- **Recorded information**
+ + + + + + +

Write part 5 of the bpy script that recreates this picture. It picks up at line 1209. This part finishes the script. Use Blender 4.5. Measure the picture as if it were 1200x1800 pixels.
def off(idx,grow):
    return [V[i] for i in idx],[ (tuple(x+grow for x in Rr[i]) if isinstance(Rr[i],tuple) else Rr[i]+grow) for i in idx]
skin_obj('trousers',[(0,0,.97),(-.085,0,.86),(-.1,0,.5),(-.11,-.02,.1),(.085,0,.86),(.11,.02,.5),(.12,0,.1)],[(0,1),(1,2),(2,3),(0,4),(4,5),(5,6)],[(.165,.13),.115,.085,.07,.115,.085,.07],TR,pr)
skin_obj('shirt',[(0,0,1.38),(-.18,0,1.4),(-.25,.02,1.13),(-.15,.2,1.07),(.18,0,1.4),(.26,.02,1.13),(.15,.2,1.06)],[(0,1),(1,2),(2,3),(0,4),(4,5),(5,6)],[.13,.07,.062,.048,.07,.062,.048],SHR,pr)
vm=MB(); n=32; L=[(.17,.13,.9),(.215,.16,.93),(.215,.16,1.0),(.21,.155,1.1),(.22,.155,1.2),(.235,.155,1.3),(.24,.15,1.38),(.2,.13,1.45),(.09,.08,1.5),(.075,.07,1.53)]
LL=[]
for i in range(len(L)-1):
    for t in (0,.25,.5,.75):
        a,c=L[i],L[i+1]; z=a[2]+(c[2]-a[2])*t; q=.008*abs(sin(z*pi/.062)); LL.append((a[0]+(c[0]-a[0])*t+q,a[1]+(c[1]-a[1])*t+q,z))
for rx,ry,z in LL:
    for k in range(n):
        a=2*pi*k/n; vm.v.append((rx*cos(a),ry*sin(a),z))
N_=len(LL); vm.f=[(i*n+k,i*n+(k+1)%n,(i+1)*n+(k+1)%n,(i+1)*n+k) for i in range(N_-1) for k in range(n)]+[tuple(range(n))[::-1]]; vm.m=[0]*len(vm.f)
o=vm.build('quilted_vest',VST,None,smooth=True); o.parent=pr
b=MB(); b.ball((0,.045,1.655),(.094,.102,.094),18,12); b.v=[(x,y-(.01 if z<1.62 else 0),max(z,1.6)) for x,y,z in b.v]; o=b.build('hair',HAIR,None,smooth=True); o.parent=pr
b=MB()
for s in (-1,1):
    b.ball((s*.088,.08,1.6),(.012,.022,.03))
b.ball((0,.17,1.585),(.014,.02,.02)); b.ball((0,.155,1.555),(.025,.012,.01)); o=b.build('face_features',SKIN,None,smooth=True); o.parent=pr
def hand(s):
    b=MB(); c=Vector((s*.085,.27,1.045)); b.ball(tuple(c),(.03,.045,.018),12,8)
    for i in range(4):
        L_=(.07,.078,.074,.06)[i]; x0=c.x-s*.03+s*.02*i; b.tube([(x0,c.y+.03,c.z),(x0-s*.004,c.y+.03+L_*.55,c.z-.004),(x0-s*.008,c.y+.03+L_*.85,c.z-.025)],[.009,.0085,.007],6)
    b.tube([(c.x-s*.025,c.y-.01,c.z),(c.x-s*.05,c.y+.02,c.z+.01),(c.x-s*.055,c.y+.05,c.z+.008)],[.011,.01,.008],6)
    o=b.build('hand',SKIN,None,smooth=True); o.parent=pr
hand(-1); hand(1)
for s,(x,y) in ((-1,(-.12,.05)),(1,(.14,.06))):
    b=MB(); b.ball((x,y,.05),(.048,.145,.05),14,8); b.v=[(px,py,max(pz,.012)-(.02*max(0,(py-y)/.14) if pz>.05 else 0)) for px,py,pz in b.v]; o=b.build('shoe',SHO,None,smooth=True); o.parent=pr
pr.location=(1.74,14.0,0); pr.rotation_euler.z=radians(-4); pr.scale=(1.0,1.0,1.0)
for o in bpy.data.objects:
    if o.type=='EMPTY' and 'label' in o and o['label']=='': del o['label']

+ + + + + + +

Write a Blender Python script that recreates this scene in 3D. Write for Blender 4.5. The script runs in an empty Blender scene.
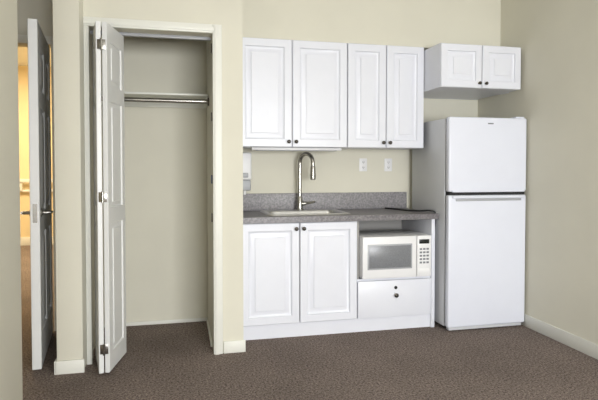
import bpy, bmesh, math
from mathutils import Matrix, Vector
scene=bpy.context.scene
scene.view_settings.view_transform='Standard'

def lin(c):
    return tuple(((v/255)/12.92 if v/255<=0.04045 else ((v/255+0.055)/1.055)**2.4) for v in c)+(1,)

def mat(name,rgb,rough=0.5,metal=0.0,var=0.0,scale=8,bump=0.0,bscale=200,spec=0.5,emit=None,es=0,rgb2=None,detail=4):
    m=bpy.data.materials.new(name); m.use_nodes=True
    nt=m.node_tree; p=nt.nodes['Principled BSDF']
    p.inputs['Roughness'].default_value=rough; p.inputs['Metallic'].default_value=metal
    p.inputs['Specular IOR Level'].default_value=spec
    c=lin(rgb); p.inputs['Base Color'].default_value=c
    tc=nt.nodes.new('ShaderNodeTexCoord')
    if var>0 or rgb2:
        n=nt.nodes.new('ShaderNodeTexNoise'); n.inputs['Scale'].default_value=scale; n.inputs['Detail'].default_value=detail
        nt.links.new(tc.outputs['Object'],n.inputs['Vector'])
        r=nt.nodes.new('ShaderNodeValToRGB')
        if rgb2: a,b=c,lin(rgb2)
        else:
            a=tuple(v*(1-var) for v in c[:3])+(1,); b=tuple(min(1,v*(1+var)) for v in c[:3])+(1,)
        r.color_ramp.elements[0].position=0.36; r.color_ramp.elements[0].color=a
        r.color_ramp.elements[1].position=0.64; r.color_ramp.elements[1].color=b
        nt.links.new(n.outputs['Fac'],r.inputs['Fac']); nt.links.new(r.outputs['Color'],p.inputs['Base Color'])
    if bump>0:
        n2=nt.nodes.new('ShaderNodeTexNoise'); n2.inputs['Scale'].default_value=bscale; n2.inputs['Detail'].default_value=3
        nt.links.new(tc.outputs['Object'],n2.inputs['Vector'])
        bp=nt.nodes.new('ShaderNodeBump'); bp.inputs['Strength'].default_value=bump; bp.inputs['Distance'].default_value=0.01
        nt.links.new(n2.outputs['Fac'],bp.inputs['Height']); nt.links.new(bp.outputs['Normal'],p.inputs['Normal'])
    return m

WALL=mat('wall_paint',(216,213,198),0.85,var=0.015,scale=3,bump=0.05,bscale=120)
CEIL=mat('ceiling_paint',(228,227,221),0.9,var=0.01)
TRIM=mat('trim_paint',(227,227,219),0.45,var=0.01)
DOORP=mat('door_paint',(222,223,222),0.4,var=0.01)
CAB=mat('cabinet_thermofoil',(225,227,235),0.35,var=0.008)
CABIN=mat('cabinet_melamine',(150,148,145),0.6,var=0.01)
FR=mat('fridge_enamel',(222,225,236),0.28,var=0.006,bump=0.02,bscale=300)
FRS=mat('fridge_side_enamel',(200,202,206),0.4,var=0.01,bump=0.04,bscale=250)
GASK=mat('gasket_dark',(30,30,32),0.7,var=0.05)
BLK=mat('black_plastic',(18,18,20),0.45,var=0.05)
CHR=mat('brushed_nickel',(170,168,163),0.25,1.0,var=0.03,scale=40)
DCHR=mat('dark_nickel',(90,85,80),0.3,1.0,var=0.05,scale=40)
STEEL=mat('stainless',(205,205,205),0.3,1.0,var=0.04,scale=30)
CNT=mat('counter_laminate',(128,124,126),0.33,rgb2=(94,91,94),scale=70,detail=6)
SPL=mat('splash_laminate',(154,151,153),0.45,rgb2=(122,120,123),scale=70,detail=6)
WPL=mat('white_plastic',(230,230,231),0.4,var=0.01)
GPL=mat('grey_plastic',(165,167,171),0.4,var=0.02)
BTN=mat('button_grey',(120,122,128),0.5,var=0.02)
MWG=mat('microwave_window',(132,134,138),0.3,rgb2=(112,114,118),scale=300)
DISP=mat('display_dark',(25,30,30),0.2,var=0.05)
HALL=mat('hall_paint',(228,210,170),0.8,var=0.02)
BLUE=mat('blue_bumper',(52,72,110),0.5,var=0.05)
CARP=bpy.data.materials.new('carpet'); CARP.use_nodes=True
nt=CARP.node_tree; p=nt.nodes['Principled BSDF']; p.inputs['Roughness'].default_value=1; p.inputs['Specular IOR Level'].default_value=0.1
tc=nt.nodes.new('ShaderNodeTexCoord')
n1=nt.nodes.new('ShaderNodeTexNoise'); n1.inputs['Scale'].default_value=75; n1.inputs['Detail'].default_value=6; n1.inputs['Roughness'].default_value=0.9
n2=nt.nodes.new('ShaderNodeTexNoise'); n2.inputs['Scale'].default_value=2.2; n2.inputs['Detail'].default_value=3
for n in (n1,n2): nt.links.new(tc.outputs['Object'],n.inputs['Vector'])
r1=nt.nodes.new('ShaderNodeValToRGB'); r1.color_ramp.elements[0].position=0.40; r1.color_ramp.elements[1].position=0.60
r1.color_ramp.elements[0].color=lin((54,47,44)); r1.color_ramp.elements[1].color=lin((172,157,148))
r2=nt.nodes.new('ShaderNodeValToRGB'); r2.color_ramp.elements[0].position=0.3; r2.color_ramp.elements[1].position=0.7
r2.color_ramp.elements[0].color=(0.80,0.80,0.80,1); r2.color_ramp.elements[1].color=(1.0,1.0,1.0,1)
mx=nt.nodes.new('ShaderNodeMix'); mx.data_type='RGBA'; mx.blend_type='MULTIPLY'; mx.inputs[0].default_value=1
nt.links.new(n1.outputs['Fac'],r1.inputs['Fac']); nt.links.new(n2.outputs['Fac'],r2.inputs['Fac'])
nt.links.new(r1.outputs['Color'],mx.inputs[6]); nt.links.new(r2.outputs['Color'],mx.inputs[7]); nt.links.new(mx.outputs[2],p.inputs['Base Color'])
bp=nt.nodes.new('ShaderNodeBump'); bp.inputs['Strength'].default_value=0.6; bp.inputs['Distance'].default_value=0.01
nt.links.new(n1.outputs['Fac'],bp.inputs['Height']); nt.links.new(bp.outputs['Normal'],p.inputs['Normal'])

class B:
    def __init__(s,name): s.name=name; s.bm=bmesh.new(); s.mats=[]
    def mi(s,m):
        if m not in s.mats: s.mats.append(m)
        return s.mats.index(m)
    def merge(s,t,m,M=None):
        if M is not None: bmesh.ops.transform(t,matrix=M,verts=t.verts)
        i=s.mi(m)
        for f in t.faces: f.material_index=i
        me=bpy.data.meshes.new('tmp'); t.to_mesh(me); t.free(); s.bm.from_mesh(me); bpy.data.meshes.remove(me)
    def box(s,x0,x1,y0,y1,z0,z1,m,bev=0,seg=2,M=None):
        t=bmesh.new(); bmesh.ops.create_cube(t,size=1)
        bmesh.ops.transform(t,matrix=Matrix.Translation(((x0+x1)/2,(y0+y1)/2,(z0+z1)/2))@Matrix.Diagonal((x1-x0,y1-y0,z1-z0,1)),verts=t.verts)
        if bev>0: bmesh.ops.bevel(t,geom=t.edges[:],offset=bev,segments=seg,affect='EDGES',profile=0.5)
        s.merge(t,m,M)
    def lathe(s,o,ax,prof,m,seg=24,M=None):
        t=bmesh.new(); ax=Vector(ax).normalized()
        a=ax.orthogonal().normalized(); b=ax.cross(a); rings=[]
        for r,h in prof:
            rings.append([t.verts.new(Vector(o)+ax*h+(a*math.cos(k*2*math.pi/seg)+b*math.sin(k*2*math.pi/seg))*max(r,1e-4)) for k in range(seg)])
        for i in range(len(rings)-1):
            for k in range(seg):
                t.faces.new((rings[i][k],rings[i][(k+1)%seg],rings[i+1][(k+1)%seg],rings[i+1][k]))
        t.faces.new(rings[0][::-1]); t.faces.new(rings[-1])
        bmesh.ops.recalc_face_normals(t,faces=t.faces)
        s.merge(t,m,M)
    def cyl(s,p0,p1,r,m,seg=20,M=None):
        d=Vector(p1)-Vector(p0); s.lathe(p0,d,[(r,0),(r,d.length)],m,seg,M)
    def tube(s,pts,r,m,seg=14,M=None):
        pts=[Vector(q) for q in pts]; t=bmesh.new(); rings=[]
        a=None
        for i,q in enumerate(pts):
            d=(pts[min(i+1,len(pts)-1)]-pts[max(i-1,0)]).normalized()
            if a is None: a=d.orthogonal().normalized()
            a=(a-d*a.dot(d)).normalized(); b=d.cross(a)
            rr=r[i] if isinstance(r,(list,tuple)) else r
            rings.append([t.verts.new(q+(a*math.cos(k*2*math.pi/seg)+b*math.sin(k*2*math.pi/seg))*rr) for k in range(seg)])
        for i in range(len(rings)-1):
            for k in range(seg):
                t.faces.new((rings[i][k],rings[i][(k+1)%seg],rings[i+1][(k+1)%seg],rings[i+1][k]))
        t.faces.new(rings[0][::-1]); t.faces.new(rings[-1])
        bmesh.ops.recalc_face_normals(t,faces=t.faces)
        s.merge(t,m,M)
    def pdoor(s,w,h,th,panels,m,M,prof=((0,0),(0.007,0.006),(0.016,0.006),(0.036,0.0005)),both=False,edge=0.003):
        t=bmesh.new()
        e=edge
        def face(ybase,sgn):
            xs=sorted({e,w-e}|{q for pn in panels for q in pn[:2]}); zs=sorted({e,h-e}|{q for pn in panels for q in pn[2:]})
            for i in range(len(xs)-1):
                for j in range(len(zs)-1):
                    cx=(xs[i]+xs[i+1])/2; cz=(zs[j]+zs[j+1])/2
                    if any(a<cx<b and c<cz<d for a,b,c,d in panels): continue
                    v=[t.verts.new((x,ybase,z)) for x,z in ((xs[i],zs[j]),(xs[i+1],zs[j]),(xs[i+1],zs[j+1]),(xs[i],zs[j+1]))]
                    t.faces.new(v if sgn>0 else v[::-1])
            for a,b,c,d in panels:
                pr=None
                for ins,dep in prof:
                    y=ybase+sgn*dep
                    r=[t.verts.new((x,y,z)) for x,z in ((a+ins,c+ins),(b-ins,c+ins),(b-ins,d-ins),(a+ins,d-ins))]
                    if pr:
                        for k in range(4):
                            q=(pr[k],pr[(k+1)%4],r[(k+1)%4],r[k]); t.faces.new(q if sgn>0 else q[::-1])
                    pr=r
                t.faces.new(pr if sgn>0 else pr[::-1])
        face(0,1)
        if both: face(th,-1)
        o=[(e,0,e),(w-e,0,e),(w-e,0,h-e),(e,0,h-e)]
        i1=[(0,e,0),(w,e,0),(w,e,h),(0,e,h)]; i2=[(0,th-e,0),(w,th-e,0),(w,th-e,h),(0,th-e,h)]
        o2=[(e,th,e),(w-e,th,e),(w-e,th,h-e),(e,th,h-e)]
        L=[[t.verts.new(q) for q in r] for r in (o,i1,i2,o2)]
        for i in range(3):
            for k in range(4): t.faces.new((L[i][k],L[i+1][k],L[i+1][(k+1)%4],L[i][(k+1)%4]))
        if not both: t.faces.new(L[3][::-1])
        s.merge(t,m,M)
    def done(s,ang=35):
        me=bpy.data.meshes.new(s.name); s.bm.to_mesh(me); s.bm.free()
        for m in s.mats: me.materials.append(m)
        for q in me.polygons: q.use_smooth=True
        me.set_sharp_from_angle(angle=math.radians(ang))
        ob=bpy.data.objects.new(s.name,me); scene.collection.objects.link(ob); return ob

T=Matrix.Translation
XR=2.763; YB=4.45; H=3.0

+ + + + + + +

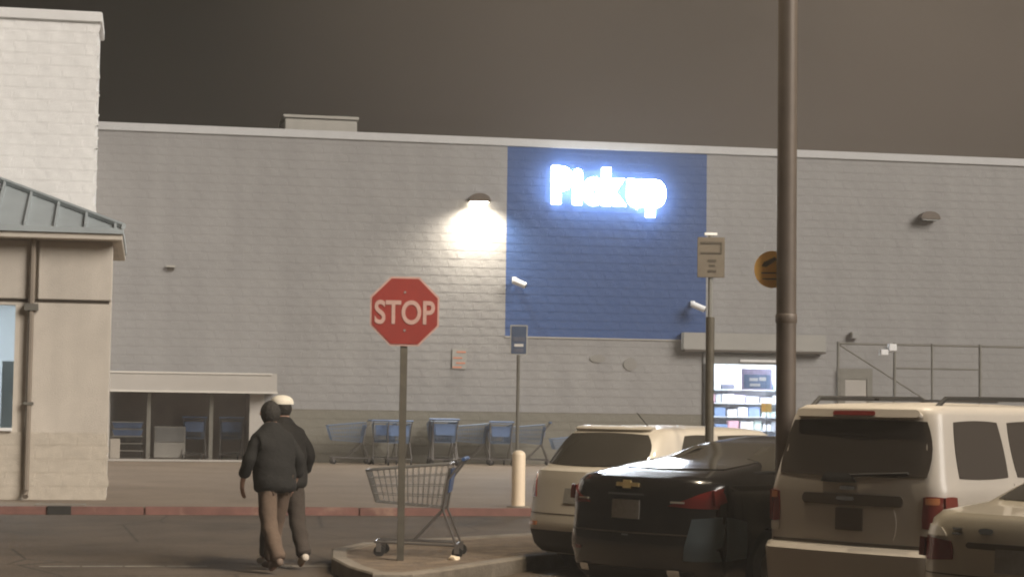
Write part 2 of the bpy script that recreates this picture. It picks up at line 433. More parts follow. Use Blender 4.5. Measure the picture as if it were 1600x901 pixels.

+ + + + + + +

- **What this task involves**
Set down, without pictures, the lines between the line holding "Write a Blender" and the line holding "return tuple(((v/255)/12.92 if", both inclusive.

- **Reply to the task**
Write a Blender Python script that recreates this scene in 3D. Write for Blender 4.5. The script runs in an empty Blender scene.
import bpy, bmesh, math
from mathutils import Matrix, Vector
scene=bpy.context.scene
scene.view_settings.view_transform='Standard'

def lin(c):
    return tuple(((v/255)/12.92 if v/255<=0.04045 else ((v/255+0.055)/1.055)**2.4) for v in c)+(1,)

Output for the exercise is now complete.